The British force attempted to obey the instruction to ‘gently hush’ the Zuurveld Xhosa over the Fish River, but it had to beat a hasty retreat to its ship in Algoa Bay. Sensing that they were being left in the lurch and afraid of returning to their masters, many of the Khoikhoi joined the Zuurveld Xhosa and began raiding farms over a broad swathe. In their ranks were many who had fought in burgher commandos and knew all their strengths and weaknesses. They had both horses and guns and were backed up by large numbers of Xhosa fighters on foot. Suffering from an acute shortage of ammunition, with the government having cut supplies, the colonists embarked in headlong flight. The insurgents raided far and wide, burning farms and carrying away stock. By mid-1799 virtually all the Zuurveld farmers had fled.

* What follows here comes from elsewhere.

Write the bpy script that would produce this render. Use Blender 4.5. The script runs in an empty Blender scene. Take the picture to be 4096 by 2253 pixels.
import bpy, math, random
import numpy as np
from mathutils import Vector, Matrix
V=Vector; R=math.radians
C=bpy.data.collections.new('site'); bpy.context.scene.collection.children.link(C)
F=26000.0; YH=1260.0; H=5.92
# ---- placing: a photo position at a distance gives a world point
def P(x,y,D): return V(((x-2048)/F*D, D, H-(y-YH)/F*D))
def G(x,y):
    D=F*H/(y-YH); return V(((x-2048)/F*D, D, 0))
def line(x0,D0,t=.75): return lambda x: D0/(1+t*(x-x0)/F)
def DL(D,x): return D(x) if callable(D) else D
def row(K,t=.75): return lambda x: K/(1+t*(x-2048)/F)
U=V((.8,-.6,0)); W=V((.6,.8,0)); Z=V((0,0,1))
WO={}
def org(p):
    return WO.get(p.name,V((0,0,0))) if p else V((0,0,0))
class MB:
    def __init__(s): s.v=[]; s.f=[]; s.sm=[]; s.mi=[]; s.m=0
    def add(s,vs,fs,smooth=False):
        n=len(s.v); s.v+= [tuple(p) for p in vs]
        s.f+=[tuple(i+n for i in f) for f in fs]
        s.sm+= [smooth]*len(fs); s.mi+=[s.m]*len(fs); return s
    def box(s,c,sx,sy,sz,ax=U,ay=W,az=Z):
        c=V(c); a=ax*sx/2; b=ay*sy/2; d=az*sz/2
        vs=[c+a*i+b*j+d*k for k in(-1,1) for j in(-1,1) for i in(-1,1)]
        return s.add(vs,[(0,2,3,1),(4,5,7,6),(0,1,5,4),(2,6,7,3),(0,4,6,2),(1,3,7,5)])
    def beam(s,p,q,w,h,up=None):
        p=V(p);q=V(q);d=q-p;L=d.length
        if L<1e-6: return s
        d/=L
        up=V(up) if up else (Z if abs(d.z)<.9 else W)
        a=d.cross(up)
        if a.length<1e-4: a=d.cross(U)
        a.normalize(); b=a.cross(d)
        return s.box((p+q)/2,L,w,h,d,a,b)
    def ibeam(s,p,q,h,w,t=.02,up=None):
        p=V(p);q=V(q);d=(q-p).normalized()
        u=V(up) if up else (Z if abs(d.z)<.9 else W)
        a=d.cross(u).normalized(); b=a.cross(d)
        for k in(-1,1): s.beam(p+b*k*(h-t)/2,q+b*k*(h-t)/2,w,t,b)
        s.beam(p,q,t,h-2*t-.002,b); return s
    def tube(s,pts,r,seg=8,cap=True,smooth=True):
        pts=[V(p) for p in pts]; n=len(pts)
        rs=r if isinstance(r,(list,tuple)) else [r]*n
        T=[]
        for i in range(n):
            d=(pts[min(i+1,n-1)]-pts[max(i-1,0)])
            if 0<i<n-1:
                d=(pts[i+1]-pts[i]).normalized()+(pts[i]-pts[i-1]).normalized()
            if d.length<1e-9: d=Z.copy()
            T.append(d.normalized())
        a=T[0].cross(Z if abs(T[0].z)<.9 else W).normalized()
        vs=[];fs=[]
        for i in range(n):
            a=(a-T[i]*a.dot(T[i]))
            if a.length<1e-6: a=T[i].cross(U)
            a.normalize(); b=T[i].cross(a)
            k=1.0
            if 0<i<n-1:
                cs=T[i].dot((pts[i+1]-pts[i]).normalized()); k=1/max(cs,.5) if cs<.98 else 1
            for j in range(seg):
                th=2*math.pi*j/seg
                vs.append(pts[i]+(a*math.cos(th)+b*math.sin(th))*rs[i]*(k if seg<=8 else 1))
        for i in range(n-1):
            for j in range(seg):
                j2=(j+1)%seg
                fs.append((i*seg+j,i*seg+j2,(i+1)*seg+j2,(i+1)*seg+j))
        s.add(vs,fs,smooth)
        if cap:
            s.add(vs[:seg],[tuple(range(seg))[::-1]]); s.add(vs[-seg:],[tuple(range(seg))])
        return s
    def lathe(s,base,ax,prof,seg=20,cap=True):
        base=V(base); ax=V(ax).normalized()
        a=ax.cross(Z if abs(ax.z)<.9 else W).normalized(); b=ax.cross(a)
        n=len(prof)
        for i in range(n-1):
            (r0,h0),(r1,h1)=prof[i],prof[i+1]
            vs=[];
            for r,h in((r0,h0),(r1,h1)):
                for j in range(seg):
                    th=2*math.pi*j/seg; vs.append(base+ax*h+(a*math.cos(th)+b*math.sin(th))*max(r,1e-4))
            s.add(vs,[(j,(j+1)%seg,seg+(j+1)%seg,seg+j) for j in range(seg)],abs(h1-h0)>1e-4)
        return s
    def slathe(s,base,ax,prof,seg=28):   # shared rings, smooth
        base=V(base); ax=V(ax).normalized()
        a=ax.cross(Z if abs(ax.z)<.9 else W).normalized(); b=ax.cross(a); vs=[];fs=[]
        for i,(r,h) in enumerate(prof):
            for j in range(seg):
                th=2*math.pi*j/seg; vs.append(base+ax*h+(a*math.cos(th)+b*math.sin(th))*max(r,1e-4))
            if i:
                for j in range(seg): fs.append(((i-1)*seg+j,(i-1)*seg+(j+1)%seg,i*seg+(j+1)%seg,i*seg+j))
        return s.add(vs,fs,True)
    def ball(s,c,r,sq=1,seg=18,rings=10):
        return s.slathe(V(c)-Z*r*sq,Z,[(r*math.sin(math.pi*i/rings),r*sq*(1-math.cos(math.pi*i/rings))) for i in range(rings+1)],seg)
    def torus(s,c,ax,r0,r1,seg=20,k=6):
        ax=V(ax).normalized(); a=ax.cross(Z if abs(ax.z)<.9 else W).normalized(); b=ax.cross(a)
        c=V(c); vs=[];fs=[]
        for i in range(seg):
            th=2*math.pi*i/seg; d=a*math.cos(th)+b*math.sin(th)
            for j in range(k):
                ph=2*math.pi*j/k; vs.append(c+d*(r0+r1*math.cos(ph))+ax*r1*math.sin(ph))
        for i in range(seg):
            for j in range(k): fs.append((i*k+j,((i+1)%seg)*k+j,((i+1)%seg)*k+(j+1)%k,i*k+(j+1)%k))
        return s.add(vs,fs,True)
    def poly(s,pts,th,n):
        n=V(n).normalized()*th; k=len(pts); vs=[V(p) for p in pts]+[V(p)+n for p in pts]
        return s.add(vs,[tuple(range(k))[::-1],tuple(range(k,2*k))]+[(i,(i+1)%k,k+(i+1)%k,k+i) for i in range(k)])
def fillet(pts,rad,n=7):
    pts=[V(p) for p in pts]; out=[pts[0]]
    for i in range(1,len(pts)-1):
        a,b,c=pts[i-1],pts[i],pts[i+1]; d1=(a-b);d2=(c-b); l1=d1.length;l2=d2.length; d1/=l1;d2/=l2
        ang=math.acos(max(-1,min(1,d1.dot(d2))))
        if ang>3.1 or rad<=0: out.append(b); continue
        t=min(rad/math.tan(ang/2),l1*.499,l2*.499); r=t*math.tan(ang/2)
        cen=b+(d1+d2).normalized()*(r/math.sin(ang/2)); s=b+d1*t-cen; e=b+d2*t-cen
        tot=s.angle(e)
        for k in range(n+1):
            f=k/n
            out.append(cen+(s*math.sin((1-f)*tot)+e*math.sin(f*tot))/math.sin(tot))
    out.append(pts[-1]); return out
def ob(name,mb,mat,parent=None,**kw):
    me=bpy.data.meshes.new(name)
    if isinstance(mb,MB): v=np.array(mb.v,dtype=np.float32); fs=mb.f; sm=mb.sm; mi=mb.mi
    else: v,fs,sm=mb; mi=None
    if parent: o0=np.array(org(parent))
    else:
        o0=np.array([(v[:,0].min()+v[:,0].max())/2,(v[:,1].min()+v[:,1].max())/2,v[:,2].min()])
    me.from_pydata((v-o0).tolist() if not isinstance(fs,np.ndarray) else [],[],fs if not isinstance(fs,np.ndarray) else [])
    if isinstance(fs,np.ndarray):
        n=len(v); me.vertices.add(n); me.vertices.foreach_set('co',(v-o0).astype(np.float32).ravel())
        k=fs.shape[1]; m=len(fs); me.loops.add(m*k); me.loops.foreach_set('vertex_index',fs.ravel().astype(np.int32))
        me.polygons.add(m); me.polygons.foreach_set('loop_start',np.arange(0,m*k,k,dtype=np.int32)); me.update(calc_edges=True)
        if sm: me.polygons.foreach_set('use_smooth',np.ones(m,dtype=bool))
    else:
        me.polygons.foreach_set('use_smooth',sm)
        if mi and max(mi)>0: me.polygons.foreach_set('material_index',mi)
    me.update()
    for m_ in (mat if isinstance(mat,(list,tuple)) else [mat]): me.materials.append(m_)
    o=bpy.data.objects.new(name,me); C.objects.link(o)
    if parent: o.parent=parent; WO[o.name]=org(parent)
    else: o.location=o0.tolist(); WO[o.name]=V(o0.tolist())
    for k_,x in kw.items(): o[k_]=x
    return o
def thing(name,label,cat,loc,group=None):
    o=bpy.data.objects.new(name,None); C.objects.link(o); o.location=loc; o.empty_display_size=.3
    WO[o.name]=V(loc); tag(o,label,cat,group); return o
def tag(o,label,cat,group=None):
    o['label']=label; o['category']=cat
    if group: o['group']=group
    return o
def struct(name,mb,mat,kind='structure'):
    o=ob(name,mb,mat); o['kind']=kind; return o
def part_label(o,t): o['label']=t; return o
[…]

The situation was destabilised further by the arrival in Graaff-Reinet of the Rev. Johannes van der Kemp, a Dutch missionary employed by the London Missionary Society (LMS). In the town he encountered James Read, another LMS missionary, and decided to join him. With nearly 1 000 Khoikhoi converging on the town of Graaff-Reinet to seek security and food, Landrost Maynier provided supplies and allowed the missionaries to use the colonists’ church for religious instruction. The Boers planned to attack the town but held off. Just before the British left they gave the two missionaries an abandoned farm near Algoa Bay to establish a mission station. They called it Bethelsdorp. Xhosa raids continued. By early 1803 observers put the number of farms ‘burnt, plundered and abandoned’ at 470, a figure equal to almost half of the farms registered in Graaff-Reinet and Swellendam. Stock losses were estimated at 50 000 cattle and 50 000 sheep. A wealthy Western Cape farmer believed the losses so enormous that the Graaff-Reinet district would not return to prosperity for fifteen years.

Bethelsdorp, the mission station that the two missionaries Johannes van der Kemp and James Read established on an abandoned farm in 1803.
The representatives of the Batavian Republic who administered the Cape from 1803–1806, like the British before them, deplored the brutality with which some frontiersmen treated their servants. But the farms needed labour and the Batavians saw no alternative but for the Khoikhoi to return to the farms. When some chiefs accepted land offered to them by the government, their resistance disintegrated. To improve control over the interior, the government established two new districts, Tulbagh in the west and Uitenhage, with a drostdy of the same name, near Algoa Bay.
In 1806 Britain took possession of the Cape again. Stability on the frontier steadily deteriorated, with no single pocket of power able to assert its authority. In 1807 Ngqika was badly beaten in a battle by his rival, Ndlambe, and fled with his followers to the Amatola mountains, where, it is said, even his own children starved. Ndlambe and Chungwa were now in control of the Zuurveld.